Под 1193 г. в той же 1-й Новгородской летописи приведено наиболее полное описание события, произошедшего с новгородским отрядом в Югре. Это знаменитый (по частоте упоминания, но не по результатам) поход воеводы Ядрея с ратью. Кратко сюжет можно изложить так: воевода Ядрей с ратью взял один из городов в Югре и подступил к другому, Югра же, пообещав дань серебром и соболями, вместо этого собрала войско и с помощью новгородца Савки заманила воеводу с его лучшими людьми в город и порубила их всех. Причем Савка просил князя югорского не оставлять в живых некоего Якова Прокшинича, который мог привести новую рать из Новгорода в Югру и отомстить за погибших. Оставшиеся 80 чел. с великими трудностями «чрез всю зиму» добрались до Новгорода, где убили трех человек за то, что они «совет державше с Югрою» [Там же, с. 51]. В этом отрывке содержится несколько фактов, важных для дальнейшего понимания обстановки: во-первых, новгородцы, несмотря на упоминание даннических отношений, ходят в Югру с немалой ратью: около 100 чел. было убито, как минимум 80 чел. добралось до Новгорода; во-вторых, упоминается, что Югра откупалась от новгородцев соболями и серебром, по-видимому, изделиями из серебра и явно не югорского происхождения, т.к. никакого серебра в этих местах не добывали; в-третьих, выясняется, что с Югрой контактировали не только официальные новгородские рати, но и еще какие-то люди (Савка и убитые в Новгороде), явно не хотевшие конкуренции даже со стороны своих «братьев».
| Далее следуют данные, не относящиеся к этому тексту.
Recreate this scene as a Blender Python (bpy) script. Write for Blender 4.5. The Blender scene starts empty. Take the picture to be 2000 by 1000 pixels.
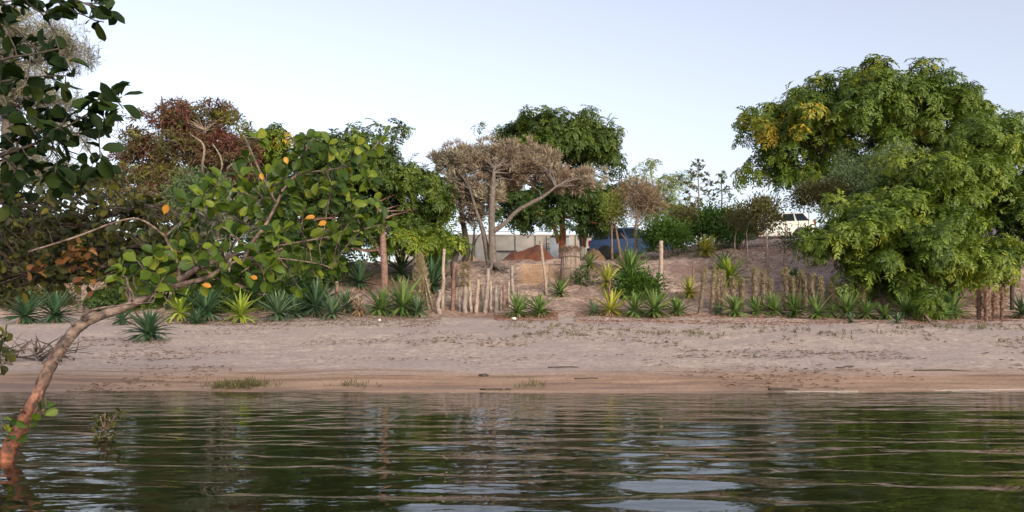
import bpy, math, random
import numpy as np
from mathutils import Vector, Matrix

R = math.radians
rng = np.random.default_rng(7)
random.seed(7)
scene = bpy.context.scene
col = scene.collection

# ------------------------------------------------------------------ camera
F = 1570.0      # focal length in photo pixels (photo 2000 px wide)
YH = 670.0      # horizon row in the photo
CH = 0.60       # camera height above the water
cam_d = bpy.data.cameras.new("camera")
cam = bpy.data.objects.new("camera", cam_d)
col.objects.link(cam)
cam.location = (0, 0, CH)
cam.rotation_euler = (R(90), 0, 0)
cam_d.sensor_width = 36.0
cam_d.lens = 36.0 * F / 2000.0
cam_d.shift_y = (YH - 500.0) / 2000.0
cam_d.clip_start = 0.05
cam_d.clip_end = 3000
scene.camera = cam

# ------------------------------------------------------------------ light
SUN_EL, SUN_AZ = 16.0, 152.0          # azimuth clockwise from +Y: behind the camera, to its right
world = bpy.data.worlds.new("World")
scene.world = world
world.use_nodes = True
wn = world.node_tree
bg = wn.nodes["Background"]
sky = wn.nodes.new("ShaderNodeTexSky")
sky.sky_type = 'NISHITA'
sky.sun_disc = False
sky.sun_elevation = R(SUN_EL)
sky.sun_rotation = R(SUN_AZ)
sky.air_density = 1.0
sky.dust_density = 3.0
sky.ozone_density = 1.0
hs = wn.nodes.new("ShaderNodeHueSaturation")      # thin even haze: paler blue all over
hs.inputs["Saturation"].default_value = 0.54
hs.inputs["Hue"].default_value = 0.522
wn.links.new(sky.outputs[0], hs.inputs["Color"])
wn.links.new(hs.outputs[0], bg.inputs[0])
bg.inputs[1].default_value = 0.15
sun_d = bpy.data.lights.new("sun", 'SUN')
sun_d.energy = 0.7
sun_d.angle = R(25)
sun_d.color = (1.0, 0.80, 0.62)
sun = bpy.data.objects.new("sun", sun_d)
col.objects.link(sun)
sv = Vector((math.sin(R(SUN_AZ)) * math.cos(R(SUN_EL)), math.cos(R(SUN_AZ)) * math.cos(R(SUN_EL)), math.sin(R(SUN_EL))))
sun.rotation_euler = sv.to_track_quat('Z', 'Y').to_euler()
sun.location = (10, -20, 20)

scene.view_settings.view_transform = 'Standard'
scene.view_settings.look = 'None'
scene.view_settings.gamma = 1.0
scene.view_settings.exposure = 1.04
scene.cycles.max_bounces = 8
scene.cycles.transparent_max_bounces = 16

# ------------------------------------------------------------------ helpers
def W(px, py, d):
    return np.array([(px - 1000.0) / F * d, d, CH + (YH - py) / F * d])

_tab = np.random.default_rng(3).random((256, 256))
def vnoise(x, y):
    x = np.asarray(x, float); y = np.asarray(y, float)
    xi = np.floor(x).astype(int); yi = np.floor(y).astype(int)
    fx = x - xi; fy = y - yi
    fx = fx * fx * (3 - 2 * fx); fy = fy * fy * (3 - 2 * fy)
    a = _tab[xi % 256, yi % 256]; b = _tab[(xi + 1) % 256, yi % 256]
    c = _tab[xi % 256, (yi + 1) % 256]; e = _tab[(xi + 1) % 256, (yi + 1) % 256]
    return (a * (1 - fx) + b * fx) * (1 - fy) + (c * (1 - fx) + e * fx) * fy - 0.5
def fbm(x, y, o=4):
    s = 0; a = 1.0
    for i in range(o):
        s = s + a * vnoise(x * 2 ** i + 17.3 * i, y * 2 ** i + 5.1 * i); a *= 0.5
    return s
def sstep(a, b, x):
    t = np.clip((np.asarray(x, float) - a) / (b - a), 0, 1)
    return t * t * (3 - 2 * t)

PD = [-80, -10, 0, 4, 8, 9.9, 12, 15, 18, 21, 22, 25, 29, 32, 42, 50, 80, 300, 1500]
PZ = [-3, -1.6, -1.0, -.55, -.17, 0, .2, .52, .88, 1.2, 1.32, 2.25, 3.46, 3.8, 4.55, 4.9, 5.5, 6, 8]
def ground_z(x, y):
    x = np.asarray(x, float); y = np.asarray(y, float)
    yy = y + 0.25 * np.sin(x * .21 + .5) + 0.16 * np.sin(x * .53 + 1.0) - 0.03 * np.clip(x, -10, 10)
    z = np.interp(yy, PD, PZ)
    z = z + 1.15 * sstep(2.5, 11, x) * sstep(25, 38, y)
    m = sstep(8.5, 12, y)
    z = z + m * (0.05 * fbm(x * .5, y * .9, 2) + 0.06 * fbm(x * 2.2, y * 2.6, 3) * sstep(11, 13.5, y))
    z = z + (.16 * fbm(x * .8 + 9, y * .8, 4) + .16 * fbm(x * 2.6, y * 3.4, 3)) * sstep(21.8, 24, y) * (1 - sstep(60, 90, y))
    return z
def hit(px, py):
    """where the ray through a photo pixel meets the ground"""
    ds = np.linspace(3.0, 60, 6000)
    x = (px - 1000.0) / F * ds
    z = CH + (YH - py) / F * ds
    g = ground_z(x, ds)
    below = (z < g) & (ds < 33.5)
    if below.any(): i = int(np.argmax(below))
    else:                         # just over the crest of the bank: stand it on the crest
        w = (ds > 22) & (ds < 32); i = int(np.argmin(np.where(w, z - g, 9)))
    d = ds[i]
    return np.array([x[i], d, float(g[i])])

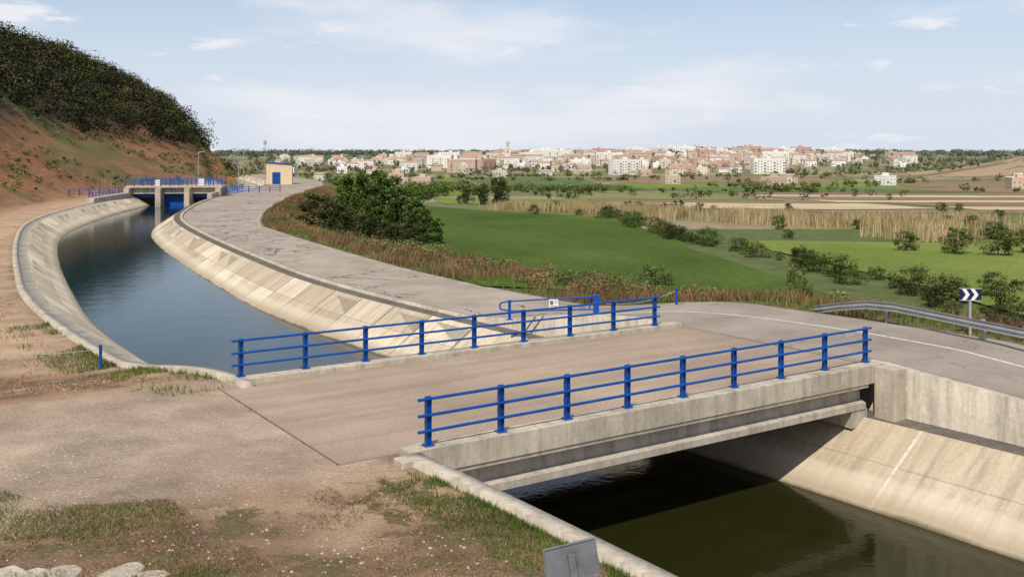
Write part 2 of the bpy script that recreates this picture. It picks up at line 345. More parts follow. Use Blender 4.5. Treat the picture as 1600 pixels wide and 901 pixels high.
# ---------------------------------------------------------------- CANAL
TT=np.r_[np.arange(T[0]+1,-4.5,.5),-4.5,-4.15,-4.14,np.arange(-4,4.1,1),4.19,4.2,4.5,np.arange(5,40,.5),np.arange(40,330,1.0)]
def sweep_st(name,prof,TT,mats,segm=None,smooth=False,uvv=None):
    rows=[]
    for (ss,zf) in prof:
        a,b=pt(TT,ss(TT) if callable(ss) else ss);z=zf(TT) if callable(zf) else np.full(len(TT),zf);rows.append(np.stack([a,b,z],-1))
    n=len(prof);V=np.stack(rows,1).reshape(-1,3)
    i=np.arange(len(TT)*n).reshape(len(TT),n);F=np.stack([i[:-1,:-1],i[:-1,1:],i[1:,1:],i[1:,:-1]],-1)
    mi=np.tile(np.array(segm or [0]*(n-1)),(len(TT)-1)).ravel()
    vv=np.array(uvv) if uvv is not None else np.arange(n)
    uv=np.stack([np.repeat(TT,n),np.tile(vv,len(TT))],-1)
    return mesh_np(name,V,F.reshape(-1,4),mats,mi=mi,uv=uv,smooth=smooth)
inb=lambda t:(t>-4.145)&(t<4.195)
KRc=lambda t:np.where(inb(t),-.5,KR(t));KLc=lambda t:np.where(inb(t),-.5,KL(t))
prof=[(-8.05,lambda t:KLc(t)-1.6),(-8.05,KLc),(-7.7,KLc),(-7.7,-1.32),(-7.0,-1.35),(-4.55,-3.0),(-2.2,-4.7),(0,-4.8),(2.2,-4.7),(4.55,-3.0),(7.0,-1.35),(7.7,-1.32),(7.7,KRc),(8.05,KRc),(8.05,lambda t:KRc(t)-1.6)]
sweep_st('concrete_canal',prof,TT,[M_lin,M_conc,M_bench],segm=[1,1,1,1,0,0,0,0,0,0,2,1,1,1],uvv=[9,9,8,4.0,3.0,0,-2.8,-5,-2.8,0,3,3.7,8,9,9])
def water_material():
    m=NT('canal_water');p=m.pos();n=m.noise(m.scale(p,1,1,1),.8,4,.55);n2=m.noise(p,5,3,.6)
    y=m.n('ShaderNodeSeparateXYZ');m.set(y.inputs[0],p)
    m.base(m.mix(m.mr(y.outputs[1],28,48),(.016,.017,.004),(.007,.028,.036)));m.b.inputs['Roughness'].default_value=.03;m.b.inputs['Specular IOR Level'].default_value=.36;m.b.inputs['IOR'].default_value=1.3
    m.bump(m.math('ADD',n,m.math('MULTIPLY',n2,.35)),.2,.05);return m.mat
sweep_st('canal_water',[(-4.7,-3.0),(0,-3.0),(4.7,-3.0)],TT[::2],[water_material()])
Tr=np.r_[np.arange(T[0]+1,60,.5),np.arange(60,330,1.)]
nc=9
sweep_st('service_road',[((lambda t,k=k:8.05+(SO(t)-8.05)*k/(nc-1)),(lambda t:KR(t)-.15+.02)) for k in range(nc)],Tr,[M_asph])
sweep_st('road_edge_strip',[((lambda t:SO(t)-.25),(lambda t:KR(t)-.15+.026)),((lambda t:SO(t)+.2),(lambda t:KR(t)-.15+.026)),((lambda t:SO(t)+.2),(lambda t:KR(t)-.5))],np.arange(8,240,1.),[M_conc])
pl=catmull(np.array([(1.0,41.6),(3.8,40.4),(6.4,39.6),(9.3,37.9),(12.3,34.6),(15.3,29.9),(19,24.2),(24,17)],float),10)
s_,t_=st(pl[:,0],pl[:,1]);b=MB();b.sweep([(-.07,0),(.07,0)],[(x,y,float(KR(tt))-.15+.027) for (x,y),tt in zip(pl,t_)]);b.obj('road_edge_line',[M_line])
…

В XIII в. не отмечено ни одного предприятия новгородцев в Югре, но в первой половине XIV в. состоялись два неудачных похода под 1323 г. и 1329 г., причем оба раза новгородцев «избиша» устюжане. До 1364 г. в летописях нет упоминаний об удачах новгородцев в подобных экспедициях. Это, на мой взгляд, свидетельствует о том, что в XI - XII вв. Югра никак не была включена в сферу влияния Новгорода и тем более не платила регулярной дани; кроме того, походы по суше через огромные пространства с отнюдь не дружественными Новгороду обитателями были крайне опасными и далеко не всегда прибыльными. Об этом же в книге, посвященной торговле Новгорода в XI - XIV вв., пишет А.Л. Хорошкевич: «Сравнительно небольшое количество соболя в новгородском экспорте... также свидетельствует о слабости новгородских связей с Печорой, поскольку соболь на территории европейской части России водился в то время преимущественно в районе Печоры» [1963, с. 51].
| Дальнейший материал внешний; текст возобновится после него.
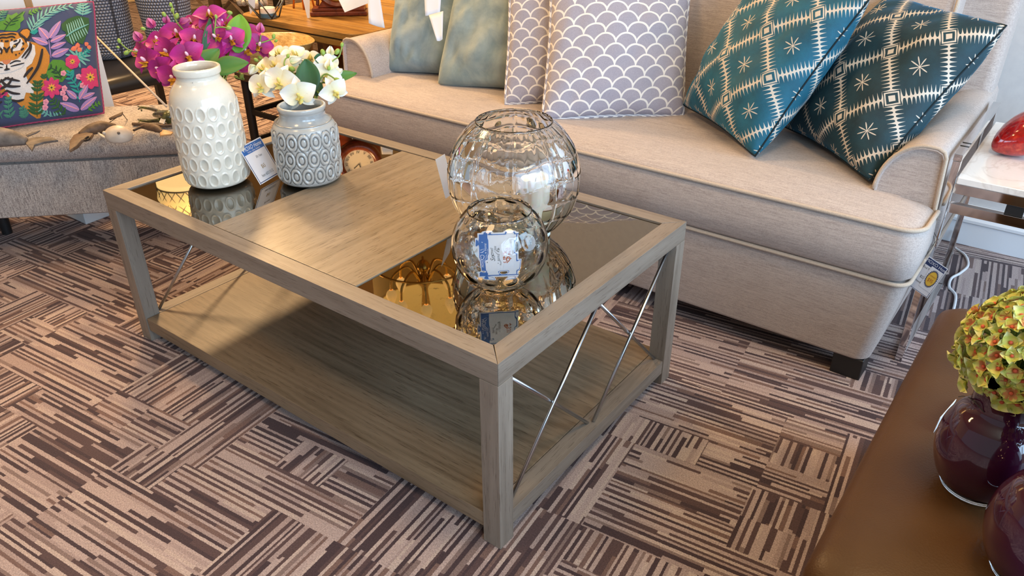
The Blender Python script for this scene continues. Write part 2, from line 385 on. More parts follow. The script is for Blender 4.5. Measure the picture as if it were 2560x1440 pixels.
M = dict(
    carpet=m_carpet(),
    wall=varied('wall_paint', hx('c9c8c8'), hx('cfcecd'), 30, 0.8), trim=simple('white_trim_paint', hx('dfe2e6'), 0.4),
    warmwall=varied('cream_wall_paint', hx('d9c79e'), hx('ddcca6'), 20, 0.8), ceil=simple('ceiling_paint', hx('dccaa4'), 0.9),
    woodx=m_wood('grey_oak_along', 'x', *GW), woody=m_wood('grey_oak_across', 'y', *GW), woodz=m_wood('grey_oak_upright', 'z', *GW),
    panel=m_wood('grey_oak_panel', 'y', hx('7d6f5c'), hx('8f806d'), hx('9a8a76'), 0.3, 1.2, 0.9, 0.0),
    shelf=m_wood('grey_oak_shelf', 'x', hx('6a5844'), hx('7f6c56'), hx('8c7961'), 0.4, 1.0, 0.6, 0.12),
    mirror=m_mirror(), steel=simple('brushed_steel', (0.55, 0.56, 0.58), 0.28, metal=1.0), dark=simple('dark_gap', (0.02, 0.018, 0.016), 0.7),
    linen=m_fabric('oatmeal_linen', hx('9f9089'), hx('c2b4ab'), 620, 0.4, streak=(0.3, 4, 4)), welt=m_fabric('oatmeal_welt', hx('b09d8b'), hx('c4b29f'), 900, 0.4),
    blackwood=simple('black_wood', (0.012, 0.011, 0.011), 0.45),
    tweed=m_fabric('beige_tweed', hx('6f6460'), hx('c9beb4'), 420, 0.6, streak=(5, 5, 0.35)),
    leather=None, chrome=simple('chrome', (0.72, 0.72, 0.73), 0.07, metal=1.0), marble=m_marble(),
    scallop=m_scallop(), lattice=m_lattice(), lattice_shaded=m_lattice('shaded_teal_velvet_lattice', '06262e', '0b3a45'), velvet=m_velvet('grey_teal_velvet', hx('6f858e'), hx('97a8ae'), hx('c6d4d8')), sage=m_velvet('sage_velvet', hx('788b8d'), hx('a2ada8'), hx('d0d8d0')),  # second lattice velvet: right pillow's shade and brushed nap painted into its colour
    strp=m_stripe('striped_piping', hx('a39da6'), hx('eae4de'), 60),
    paper=simple('white_card', hx('dddce0'), 0.6), blue=simple('blue_print', hx('2f62a5'), 0.5), navy=simple('navy_print', hx('1d2f5c'), 0.5), ink=simple('grey_ink', hx('55544f'), 0.6), gold=simple('gold_ink', hx('9a7a33'), 0.5), yellow=simple('yellow_sticker', hx('e0b23a'), 0.5), red_ink=simple('orange_ink', hx('b1561f'), 0.5),
    cream=m_ceramic('cream_glaze', hx('e3dac9'), hx('cbc2b0'), pool_shade=0.7), grey=m_ceramic('grey_glaze', hx('b3b2ad'), hx('4c4b49')), greyneck=varied('grey_neck_glaze', hx('8f9395'), hx('a9abaa'), 18, 0.2, coat=0.6),
    glass=None, wax=simple('ivory_wax', hx('efe6d4'), 0.5, sss=0.3), wick=simple('burnt_wick', (0.03, 0.025, 0.02), 0.9),
    cordm=simple('thin_cord', hx('3d3b38'), 0.8), whitecord=simple('white_cable', hx('e8e8ea'), 0.4),
    pink=m_petal('magenta_petal', hx('7a0c50'), hx('c42a8c')), pinkbud=m_petal('pink_bud', hx('b02a72'), hx('cc6fa2')), pinklip=simple('orchid_lip', hx('d99a2b'), 0.5), column=simple('orchid_column', hx('efc9de'), 0.5),
    wpetal=m_petal('white_petal', hx('e8dcae'), hx('f4efe6')), wlip=simple('yellow_lip', hx('e3d27a'), 0.5), gbud=simple('green_bud', hx('8fae4d'), 0.5), wbud=m_petal('cream_bud', hx('dfe0a8'), hx('f2ecd8')),
    leaf=m_petal('orchid_leaf', hx('2f6a2c'), hx('3f7a33')), leaflight=m_petal('light_orchid_leaf', hx('4f8a22'), hx('67a12e')), leafdark=m_petal('dark_orchid_leaf', hx('14402c'), hx('1f5a38')), stem=simple('green_stem', hx('7d9a48'), 0.5),
    hyd=None, hydc=simple('hydrangea_heart', hx('cf5a3f'), 0.6),
    purple=None, clearglass=None,
    red=None, oakwarm=m_wood('honey_oak', 'x', hx('6b4a22'), hx('9a7238'), hx('b0884a'), 0.35, 0.8, 0.6), oakbrown=m_wood('brown_wood', 'x', hx('2e1f17'), hx('46311f'), hx('573c26'), 0.4), mahog=m_wood('mahogany', 'x', hx('4a1f12'), hx('6b2e1b'), hx('7d3a22'), 0.25),
    bowlw=m_wood('spalted_wood', 'x', hx('a58248'), hx('d0ac6c'), hx('dcbd80'), 0.22, 3.0, 0.6), wicker=m_weave('grey_wicker', hx('4c5060'), hx('a3a8b8')), blackleather=simple('black_leather', (0.022, 0.018, 0.015), 0.35), irondark=simple('dark_iron', (0.035, 0.028, 0.024), 0.4, metal=0.6),
    gun=simple('gunmetal_wire', (0.16, 0.16, 0.15), 0.35, metal=0.9), tealcup=simple('blue_tealight_cup', hx('4d6a7a'), 0.4), copper=simple('copper', hx('c07a50'), 0.25, metal=1.0), dial=simple('clock_dial', hx('e6e0cc'), 0.4), brass=simple('brass', hx('b08d4a'), 0.25, metal=1.0),
    stone=varied('weathered_carved_wood', hx('5d544d'), hx('857a70'), 30, 0.7, 0.4), bark=varied('brown_carved_wood', hx('4a382b'), hx('6e5744'), 40, 0.6, 0.4), shell=varied('shell', hx('b3a293'), hx('d3c4b2'), 14, 0.4, 0.1), shellw=simple('shell_edge', hx('e2dcd4'), 0.4), mott=varied('mottled_bronze', hx('211f14'), hx('6b6a35'), 45, 0.3, 0.3, coat=0.5), ash=simple('pale_rod', hx('c3b4a6'), 0.6), tan=simple('tan_wood', hx('b0895a'), 0.5), palew=simple('pale_panel', hx('f0efee'), 0.6), blueplast=simple('white_block_paint', hx('dfe3e2'), 0.5),
)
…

Есть ли какие-то археологические следы тесных, как полагают многие исследователи, контактов с Новгородом на северо-востоке Европы и в Западной Сибири? Следует сразу оговориться, что их и не может быть много, поскольку в культурном слое памятников сохраняются лишь изделия из металла, стекла, керамики, в редких случаях - из кости. В материалах из археологических памятников на территории Республики Коми фиксируется некоторое количество вещей, связанных по происхождению с северо-западом Руси, в частности с Новгородом. Это преимущественно мелкие бронзовые и редко - серебряные украшения: шаровидные бубенчики, некоторые типы пронизок, полые коньковые подвески, лунницы, перстни [Археология Республики Коми..., 1997, с. 597-600]. Возможно, древнерусского происхождения какая-то часть железных изделий, найденных на Вымских памятниках. Вероятно, среди ввезенных на территорию современной Республики Коми новгородских товаров были ткани, от которых ничего не осталось. Иными словами, все находки, связанные по происхождению с Новгородом или другими центрами Северо-Западной Руси, представляют собой ремесленный ширпотреб, говоря современным языком, причем по количеству да и качеству он уступает вещам, например, из Булгарии или Верхнекамья.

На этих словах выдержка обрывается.